И «Илиада», и «Одиссея» в том виде, в каком они известны широкому читателю, завершаются в самый разгар действия. После того, как троянцы оплакали прах Гектора, война возобновилась, и в конце Песни двадцать четвертой дозорные отправляются следить, чтобы не случилось внезапной атаки. «Одиссея» завершается неубедительной счастливой развязкой и перемирием между родом Одиссея и теми, кто может отомстить за женихов. Возможно, эти концовки не подлинные, но все доступные нам свидетельства показывают, что эпическую поэму или цикл поэм всегда следует считать элементом более крупной саги. Как для авторов греческих эпопей, так и для Толстого судьба, ведущая их персонажей к финалу, вполне может лежать за рамками знания или пророчества художника. Это представление хоть и мифическое, но, в то же время, в высшей степени реалистическое. Как в поэмах Гомера, так и в романах Толстого грубо обработанные грани обладают одинаковой убедительностью.
Таким образом, все элементы толстовского искусства в совокупности работают на то, чтобы ослабить неустранимый барьер между реальностью мира языка и реальностью мира факта. Многие находят, что Толстой превосходит любого другого романиста. В знаменитом предисловии к юбилейному изданию «Войны и мира» Хью Уолпол [67] Хью Уолпол (1884–1941) — английский писатель.
написал:
«Пьер и князь Андрей, Николай и Наташа увлекли меня за собой в свой живой мир — мир более реальный, чем тот раздрай, в котором я сам тогда жил… Именно в этой его реальности и состоит решающая непередаваемая тайна…»

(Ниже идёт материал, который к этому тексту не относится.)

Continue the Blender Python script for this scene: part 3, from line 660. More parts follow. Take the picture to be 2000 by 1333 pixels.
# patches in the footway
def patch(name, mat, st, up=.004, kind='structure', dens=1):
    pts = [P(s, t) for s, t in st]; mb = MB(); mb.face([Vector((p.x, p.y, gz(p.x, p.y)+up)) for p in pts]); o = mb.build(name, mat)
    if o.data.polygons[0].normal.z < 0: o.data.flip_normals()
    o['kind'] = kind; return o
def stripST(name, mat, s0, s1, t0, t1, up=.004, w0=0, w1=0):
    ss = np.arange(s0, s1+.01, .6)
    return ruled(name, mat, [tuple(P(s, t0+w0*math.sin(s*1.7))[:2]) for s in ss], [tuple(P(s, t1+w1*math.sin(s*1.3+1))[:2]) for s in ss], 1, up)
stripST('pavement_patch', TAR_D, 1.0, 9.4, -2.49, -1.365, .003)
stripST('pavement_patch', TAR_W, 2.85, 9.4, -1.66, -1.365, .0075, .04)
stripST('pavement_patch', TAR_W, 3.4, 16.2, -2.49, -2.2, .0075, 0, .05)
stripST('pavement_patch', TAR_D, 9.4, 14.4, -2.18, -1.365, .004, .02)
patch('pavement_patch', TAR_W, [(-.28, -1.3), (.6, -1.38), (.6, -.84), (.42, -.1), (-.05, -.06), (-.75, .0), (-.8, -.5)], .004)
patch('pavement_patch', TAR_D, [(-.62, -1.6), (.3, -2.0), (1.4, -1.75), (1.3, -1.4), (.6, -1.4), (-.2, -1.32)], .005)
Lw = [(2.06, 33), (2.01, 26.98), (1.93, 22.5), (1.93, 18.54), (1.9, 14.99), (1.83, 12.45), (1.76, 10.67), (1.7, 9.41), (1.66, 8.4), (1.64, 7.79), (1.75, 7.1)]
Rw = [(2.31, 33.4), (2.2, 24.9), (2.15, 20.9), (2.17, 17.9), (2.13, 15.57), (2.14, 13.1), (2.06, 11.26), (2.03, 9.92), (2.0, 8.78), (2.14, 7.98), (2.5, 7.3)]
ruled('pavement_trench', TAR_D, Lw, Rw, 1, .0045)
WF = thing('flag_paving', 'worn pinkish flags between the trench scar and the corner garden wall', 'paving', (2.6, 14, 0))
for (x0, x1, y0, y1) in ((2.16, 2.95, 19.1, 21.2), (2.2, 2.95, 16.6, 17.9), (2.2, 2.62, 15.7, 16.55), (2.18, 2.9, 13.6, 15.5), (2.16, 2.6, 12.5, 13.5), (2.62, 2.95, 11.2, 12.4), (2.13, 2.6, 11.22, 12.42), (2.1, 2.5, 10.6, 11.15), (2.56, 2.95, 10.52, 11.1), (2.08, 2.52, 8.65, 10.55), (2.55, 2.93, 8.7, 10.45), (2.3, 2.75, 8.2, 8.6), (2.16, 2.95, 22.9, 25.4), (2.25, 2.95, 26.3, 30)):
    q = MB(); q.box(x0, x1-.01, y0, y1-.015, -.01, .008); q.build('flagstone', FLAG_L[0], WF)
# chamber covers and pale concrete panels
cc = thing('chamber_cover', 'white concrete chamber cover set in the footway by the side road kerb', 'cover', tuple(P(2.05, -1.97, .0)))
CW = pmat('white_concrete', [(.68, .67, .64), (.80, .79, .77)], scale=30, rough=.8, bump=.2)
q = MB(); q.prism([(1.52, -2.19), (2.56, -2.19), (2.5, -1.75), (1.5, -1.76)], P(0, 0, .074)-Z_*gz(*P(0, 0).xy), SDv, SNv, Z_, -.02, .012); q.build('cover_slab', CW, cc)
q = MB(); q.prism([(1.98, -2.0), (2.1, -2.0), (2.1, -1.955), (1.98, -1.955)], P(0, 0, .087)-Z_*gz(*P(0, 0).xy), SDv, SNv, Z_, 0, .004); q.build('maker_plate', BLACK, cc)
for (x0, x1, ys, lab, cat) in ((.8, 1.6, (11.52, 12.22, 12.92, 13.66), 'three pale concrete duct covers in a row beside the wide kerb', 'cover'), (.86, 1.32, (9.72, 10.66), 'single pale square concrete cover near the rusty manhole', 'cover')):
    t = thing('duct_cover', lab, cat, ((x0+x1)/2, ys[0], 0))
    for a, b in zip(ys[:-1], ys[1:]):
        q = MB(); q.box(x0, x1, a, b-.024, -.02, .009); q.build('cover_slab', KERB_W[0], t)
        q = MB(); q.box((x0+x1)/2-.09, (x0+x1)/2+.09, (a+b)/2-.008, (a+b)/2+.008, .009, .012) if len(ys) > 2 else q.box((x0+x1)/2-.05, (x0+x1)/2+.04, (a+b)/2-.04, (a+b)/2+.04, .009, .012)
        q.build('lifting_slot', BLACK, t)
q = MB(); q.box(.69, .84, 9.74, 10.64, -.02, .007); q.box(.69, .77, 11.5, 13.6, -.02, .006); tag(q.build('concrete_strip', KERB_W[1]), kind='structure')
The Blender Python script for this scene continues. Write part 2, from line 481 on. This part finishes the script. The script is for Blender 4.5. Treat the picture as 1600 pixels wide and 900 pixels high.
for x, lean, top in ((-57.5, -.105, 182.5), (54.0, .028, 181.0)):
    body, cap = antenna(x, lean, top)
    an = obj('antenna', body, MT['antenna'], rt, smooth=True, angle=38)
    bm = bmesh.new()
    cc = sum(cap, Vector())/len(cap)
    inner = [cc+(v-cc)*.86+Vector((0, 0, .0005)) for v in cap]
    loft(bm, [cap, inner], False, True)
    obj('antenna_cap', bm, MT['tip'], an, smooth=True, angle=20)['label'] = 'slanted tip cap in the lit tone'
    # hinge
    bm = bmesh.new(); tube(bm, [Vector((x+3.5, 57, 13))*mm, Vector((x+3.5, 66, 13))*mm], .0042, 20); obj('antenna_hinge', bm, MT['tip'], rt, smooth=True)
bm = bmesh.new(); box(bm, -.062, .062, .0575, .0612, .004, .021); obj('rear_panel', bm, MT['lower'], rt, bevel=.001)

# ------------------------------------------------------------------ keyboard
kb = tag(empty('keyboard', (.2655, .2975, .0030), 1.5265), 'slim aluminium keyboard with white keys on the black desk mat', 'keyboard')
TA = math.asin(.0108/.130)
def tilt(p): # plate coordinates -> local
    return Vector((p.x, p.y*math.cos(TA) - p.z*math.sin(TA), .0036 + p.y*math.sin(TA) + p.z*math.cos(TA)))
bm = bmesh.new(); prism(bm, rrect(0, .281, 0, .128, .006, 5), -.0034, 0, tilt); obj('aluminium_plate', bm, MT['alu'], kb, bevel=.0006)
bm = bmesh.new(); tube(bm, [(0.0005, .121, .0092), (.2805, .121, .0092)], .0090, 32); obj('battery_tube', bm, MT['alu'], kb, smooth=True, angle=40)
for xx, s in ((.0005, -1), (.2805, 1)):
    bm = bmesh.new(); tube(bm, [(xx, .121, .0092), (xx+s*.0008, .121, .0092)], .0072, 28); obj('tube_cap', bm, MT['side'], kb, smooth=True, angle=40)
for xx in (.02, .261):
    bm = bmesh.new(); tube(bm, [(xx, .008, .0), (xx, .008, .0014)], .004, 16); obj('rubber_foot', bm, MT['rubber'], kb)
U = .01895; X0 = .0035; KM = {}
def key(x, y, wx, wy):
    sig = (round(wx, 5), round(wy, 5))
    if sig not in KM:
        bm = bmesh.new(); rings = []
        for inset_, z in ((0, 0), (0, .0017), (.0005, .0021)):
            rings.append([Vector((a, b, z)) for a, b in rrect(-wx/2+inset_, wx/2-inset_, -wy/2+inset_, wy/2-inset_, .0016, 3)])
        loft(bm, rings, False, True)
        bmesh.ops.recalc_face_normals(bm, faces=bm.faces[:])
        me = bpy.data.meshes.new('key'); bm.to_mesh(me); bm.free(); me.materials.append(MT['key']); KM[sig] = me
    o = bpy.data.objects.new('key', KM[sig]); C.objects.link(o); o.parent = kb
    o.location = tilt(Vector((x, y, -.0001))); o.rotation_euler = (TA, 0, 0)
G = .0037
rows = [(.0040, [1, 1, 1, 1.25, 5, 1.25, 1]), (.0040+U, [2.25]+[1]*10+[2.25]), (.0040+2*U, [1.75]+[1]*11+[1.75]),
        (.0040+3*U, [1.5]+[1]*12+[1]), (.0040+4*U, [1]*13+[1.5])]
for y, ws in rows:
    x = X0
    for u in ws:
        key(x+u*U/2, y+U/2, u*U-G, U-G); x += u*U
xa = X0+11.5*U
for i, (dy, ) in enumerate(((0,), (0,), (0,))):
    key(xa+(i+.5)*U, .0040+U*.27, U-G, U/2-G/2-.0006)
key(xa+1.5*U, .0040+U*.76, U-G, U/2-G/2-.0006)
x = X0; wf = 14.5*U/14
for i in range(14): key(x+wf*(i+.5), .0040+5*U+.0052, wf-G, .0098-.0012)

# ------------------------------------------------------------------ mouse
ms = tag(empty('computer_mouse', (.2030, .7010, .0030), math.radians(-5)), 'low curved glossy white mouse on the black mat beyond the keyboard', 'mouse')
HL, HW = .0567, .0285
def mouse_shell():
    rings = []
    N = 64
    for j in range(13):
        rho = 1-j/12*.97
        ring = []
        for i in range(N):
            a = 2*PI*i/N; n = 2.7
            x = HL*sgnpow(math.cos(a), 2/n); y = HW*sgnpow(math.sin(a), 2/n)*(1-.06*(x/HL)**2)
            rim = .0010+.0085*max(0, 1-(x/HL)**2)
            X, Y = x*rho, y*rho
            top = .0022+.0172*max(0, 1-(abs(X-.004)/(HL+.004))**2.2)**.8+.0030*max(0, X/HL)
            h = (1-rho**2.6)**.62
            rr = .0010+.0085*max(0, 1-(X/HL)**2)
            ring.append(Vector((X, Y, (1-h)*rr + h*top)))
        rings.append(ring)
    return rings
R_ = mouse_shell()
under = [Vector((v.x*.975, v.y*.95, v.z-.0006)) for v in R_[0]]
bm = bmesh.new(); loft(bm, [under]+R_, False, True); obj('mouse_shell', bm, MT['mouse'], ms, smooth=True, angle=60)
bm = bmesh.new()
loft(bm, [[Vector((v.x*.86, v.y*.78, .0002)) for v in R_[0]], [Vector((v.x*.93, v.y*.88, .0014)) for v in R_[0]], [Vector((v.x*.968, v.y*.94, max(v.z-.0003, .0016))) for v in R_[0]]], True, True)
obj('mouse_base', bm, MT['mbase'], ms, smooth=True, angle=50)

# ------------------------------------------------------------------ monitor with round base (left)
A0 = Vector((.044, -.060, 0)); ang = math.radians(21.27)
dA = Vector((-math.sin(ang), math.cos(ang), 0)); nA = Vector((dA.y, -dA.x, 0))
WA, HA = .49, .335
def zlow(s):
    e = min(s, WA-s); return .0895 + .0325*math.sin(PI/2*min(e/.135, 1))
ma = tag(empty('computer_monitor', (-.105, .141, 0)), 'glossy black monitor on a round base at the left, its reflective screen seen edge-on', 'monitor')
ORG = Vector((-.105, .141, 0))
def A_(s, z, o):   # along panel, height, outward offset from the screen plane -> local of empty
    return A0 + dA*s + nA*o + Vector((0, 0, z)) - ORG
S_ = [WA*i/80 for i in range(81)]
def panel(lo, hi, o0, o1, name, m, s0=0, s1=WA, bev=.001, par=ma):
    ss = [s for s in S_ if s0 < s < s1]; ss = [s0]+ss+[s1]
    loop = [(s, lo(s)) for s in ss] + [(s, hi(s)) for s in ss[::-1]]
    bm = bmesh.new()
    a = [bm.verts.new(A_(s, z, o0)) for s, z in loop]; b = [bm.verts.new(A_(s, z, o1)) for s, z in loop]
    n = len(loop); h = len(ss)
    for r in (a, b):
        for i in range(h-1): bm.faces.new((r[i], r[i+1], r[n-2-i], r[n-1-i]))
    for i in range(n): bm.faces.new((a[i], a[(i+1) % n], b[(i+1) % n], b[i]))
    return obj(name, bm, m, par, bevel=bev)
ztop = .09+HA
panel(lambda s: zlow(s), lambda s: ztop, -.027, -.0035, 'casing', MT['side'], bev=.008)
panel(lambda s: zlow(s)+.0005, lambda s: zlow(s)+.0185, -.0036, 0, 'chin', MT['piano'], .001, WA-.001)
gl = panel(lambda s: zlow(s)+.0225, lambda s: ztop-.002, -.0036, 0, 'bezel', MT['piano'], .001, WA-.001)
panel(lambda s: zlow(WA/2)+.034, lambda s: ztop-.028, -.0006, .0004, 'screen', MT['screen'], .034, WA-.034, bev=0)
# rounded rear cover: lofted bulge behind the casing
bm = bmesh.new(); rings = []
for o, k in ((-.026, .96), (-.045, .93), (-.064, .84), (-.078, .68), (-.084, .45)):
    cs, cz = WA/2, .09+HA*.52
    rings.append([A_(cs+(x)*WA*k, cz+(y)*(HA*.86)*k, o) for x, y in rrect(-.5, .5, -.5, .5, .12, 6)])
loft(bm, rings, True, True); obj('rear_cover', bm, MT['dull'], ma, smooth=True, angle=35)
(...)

Именно эта реальность овладела Китсом, когда он вообразил себя кричащим вместе с Ахиллом на поле брани.
В своих позднейших работах по искусству — этих упрямых, самобичующих, но странным образом трогательных статьях, — Толстой воспринимал Гомера как талисман, чьи поэмы не позволили ему дойти до тотального и окончательного иконоборчества. В особенности он старался провести границу между ложным изображением реальности, которое он связывал с Шекспиром, и подлинным, воплощенным в «Илиаде» и «Одиссее». С уверенным величием, не сводящимся к простой самонадеянности, Толстой давал понять, что его собственное место в истории романа сравнимо с местом Шекспира в истории драмы, и Гомера — в истории эпопеи. При этом он пытался продемонстрировать, что Шекспир не заслуживает подобной позиции, но сама страстность его критики выдает уважение дуэлянта к равному сопернику.
В ключевой точке своей статьи «О Шекспире и о драме» Толстой противопоставляет Шекспира и Гомера. Это довольно известный текст, но тех, кто его понял, гораздо меньше, чем тех, кто прочел. В число немногих серьезных его трактовок входят лекции Дж. Уилсона Найта «Шекспир и Толстой» и «Лир, Толстой и шут» Джорджа Оруэлла. У каждой из этих работ есть свои недочеты. Так, прочтение Найта, несмотря на всю свою остроту, обусловлено личными интерпретациями шекспировских значений и символов. Его не сильно интересуют мотивы Толстого, и он не упоминает о роли Гомеровой поэзии в толстовской аргументации. Оруэлл же чрезмерно упрощает тему общественно-политической полемики.
Главное в статье Толстого — его утверждение, что «при сравнении Шекспира с Гомером… особенно ярко выступает то бесконечное расстояние, которое отделяет истинную поэзию от подобия ее». Это заявление — плод предубеждений, основанных на опыте целой жизни. Мы не сможем оценить его, если не поймем, насколько непосредственное отношение оно имеет к толстовскому взгляду на его собственные шедевры. Более того, здесь в единственной фразе выражено то, что мне представляется базовым антагонизмом между искусством Толстого и Достоевского.
Но сначала нужно разобраться в отношении Толстого к театру. Здесь видны пуританские элементы толстовства. В самой архитектуре театра Толстой видел наглый символ социального снобизма и пошлой элегантности высших городских классов. И даже более радикально — в лицедействе, лежащем в основе актерской игры, он усматривал сознательное искажение человеческой способности отличать правду от фальши, иллюзию — от реальности. В «Сказке о том, как другая девочка Варинька скоро выросла большая» он демонстрирует, как дети — правдивые по природе и еще не испорченные обществом — видят в театре лишь смешное и неправдоподобное. Но осуждая сцену, Толстой все же поддавался ее обаянию. В ряде писем жене, датированных зимой 1864 года, он выдает свое двойственное отношение к театру. «Я поехал [в театр]. Я застал конец 2-го действия. Из деревни всегда мне кажется все дико, ломаньем и фальшью, но приглядишься, и опять нравится». В другом письме — о посещении оперы: «Мне было очень приятно и от музыки, и от вида различных господ и дам, которые были для меня все типы».